The Federal Risk and Authorization Management Program — a US government framework that standardizes how cloud products and services are security-assessed, authorized, and continuously monitored before federal agencies can use them. Think of it as a rigorous safety certification that cloud vendors must earn before the US government will trust them with sensitive workloads. FedRAMP defines three impact levels based on the potential harm of a data breach: Low (public data, minimal impact), Moderate (controlled unclassified information — the most common authorization, covering the vast majority of federal workloads), and High (data where a breach could cause severe harm — used for law enforcement, emergency services, and financial systems). AWS GovCloud and Azure Government regions hold FedRAMP High authorizations — the highest tier.

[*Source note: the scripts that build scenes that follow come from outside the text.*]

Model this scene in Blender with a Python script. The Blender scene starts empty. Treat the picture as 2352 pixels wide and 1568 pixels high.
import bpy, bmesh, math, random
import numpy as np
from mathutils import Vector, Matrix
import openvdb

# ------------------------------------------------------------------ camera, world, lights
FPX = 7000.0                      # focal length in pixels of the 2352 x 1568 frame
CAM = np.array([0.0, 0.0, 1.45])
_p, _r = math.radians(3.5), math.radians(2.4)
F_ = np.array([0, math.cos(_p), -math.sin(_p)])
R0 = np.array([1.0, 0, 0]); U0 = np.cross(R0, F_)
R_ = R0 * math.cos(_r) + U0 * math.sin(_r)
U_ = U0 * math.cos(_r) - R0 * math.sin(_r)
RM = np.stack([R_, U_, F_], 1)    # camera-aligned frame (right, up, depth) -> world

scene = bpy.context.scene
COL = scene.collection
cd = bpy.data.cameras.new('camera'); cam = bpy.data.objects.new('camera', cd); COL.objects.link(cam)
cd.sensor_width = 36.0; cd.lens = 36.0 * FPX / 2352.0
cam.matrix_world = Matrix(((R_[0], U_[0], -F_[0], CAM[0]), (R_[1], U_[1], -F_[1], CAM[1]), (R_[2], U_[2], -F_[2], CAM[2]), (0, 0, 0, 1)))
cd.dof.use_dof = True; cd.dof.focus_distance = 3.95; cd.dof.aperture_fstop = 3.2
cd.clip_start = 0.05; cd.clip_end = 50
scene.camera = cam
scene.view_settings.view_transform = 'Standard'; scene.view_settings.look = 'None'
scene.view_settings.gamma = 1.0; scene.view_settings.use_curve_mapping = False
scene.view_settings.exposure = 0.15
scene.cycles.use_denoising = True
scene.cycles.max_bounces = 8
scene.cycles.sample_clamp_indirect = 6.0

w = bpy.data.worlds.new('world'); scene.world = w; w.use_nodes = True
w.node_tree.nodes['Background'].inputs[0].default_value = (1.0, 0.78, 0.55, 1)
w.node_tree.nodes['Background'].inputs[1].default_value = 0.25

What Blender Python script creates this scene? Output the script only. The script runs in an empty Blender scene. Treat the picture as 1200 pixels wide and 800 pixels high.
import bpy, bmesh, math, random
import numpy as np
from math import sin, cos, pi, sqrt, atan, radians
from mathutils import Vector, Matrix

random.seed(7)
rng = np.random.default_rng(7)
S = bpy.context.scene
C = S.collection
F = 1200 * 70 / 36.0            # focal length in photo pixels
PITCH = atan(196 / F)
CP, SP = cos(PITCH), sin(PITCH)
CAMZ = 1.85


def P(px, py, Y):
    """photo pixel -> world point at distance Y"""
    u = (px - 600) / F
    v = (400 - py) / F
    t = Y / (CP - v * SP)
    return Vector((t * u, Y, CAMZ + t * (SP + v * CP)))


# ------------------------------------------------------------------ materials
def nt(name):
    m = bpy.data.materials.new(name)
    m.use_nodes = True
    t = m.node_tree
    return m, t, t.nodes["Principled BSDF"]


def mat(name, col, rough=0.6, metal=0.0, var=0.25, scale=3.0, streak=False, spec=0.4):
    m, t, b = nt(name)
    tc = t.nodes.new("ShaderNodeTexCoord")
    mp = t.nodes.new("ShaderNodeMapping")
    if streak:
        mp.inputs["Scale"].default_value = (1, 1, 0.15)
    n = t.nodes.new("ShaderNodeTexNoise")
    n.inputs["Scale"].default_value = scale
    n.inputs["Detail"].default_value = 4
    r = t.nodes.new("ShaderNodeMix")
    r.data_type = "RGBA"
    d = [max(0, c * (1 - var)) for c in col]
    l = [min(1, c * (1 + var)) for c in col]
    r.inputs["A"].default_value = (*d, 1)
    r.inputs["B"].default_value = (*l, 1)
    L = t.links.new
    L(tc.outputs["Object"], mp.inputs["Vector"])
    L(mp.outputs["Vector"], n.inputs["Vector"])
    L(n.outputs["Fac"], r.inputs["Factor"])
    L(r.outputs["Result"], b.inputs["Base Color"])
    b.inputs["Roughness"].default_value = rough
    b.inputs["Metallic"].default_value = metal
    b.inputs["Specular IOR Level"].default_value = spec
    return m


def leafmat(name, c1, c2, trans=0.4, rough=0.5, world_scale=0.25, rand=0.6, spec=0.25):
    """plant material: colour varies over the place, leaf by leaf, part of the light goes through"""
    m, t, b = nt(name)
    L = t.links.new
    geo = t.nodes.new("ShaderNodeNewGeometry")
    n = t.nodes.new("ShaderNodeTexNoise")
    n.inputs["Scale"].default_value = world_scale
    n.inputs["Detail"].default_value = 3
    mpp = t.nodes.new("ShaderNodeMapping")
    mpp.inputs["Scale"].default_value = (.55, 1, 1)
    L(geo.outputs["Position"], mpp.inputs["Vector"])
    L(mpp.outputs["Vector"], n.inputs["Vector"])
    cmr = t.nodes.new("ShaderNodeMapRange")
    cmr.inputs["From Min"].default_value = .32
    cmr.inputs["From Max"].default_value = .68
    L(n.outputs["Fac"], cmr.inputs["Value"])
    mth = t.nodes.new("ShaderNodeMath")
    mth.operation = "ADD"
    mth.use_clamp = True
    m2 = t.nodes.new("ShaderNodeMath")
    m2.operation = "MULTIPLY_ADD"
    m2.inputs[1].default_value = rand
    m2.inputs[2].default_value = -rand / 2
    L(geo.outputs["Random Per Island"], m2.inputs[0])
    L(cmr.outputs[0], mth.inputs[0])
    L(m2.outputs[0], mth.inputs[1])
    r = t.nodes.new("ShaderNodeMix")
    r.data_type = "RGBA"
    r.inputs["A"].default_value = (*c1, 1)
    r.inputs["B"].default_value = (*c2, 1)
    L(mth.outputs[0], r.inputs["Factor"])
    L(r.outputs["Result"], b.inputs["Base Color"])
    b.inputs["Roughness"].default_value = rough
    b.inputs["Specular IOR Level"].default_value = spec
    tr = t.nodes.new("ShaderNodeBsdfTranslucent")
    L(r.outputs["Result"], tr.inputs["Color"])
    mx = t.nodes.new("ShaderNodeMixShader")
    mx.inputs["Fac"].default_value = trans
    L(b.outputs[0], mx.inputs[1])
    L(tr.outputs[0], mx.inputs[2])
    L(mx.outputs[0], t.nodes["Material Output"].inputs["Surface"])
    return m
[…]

Google Cloud Assured Workloads supports FedRAMP Moderate. Oracle Cloud Infrastructure (OCI) holds FedRAMP Moderate authorization for many core services. Firebase Cloud Messaging (FCM) is notably not FedRAMP authorized, meaning federal agencies cannot use it for regulated messaging workloads — AWS SNS or Azure Notification Hubs are the compliant alternatives.

Real-World Example

A federal agency wants to migrate its case management system to the cloud. Before any vendor can be selected, the chosen cloud services must appear on the FedRAMP Marketplace with an active authorization at the Moderate or High impact level. The agency picks AWS GovCloud (FedRAMP High) to store Controlled Unclassified Information (CUI) about ongoing investigations.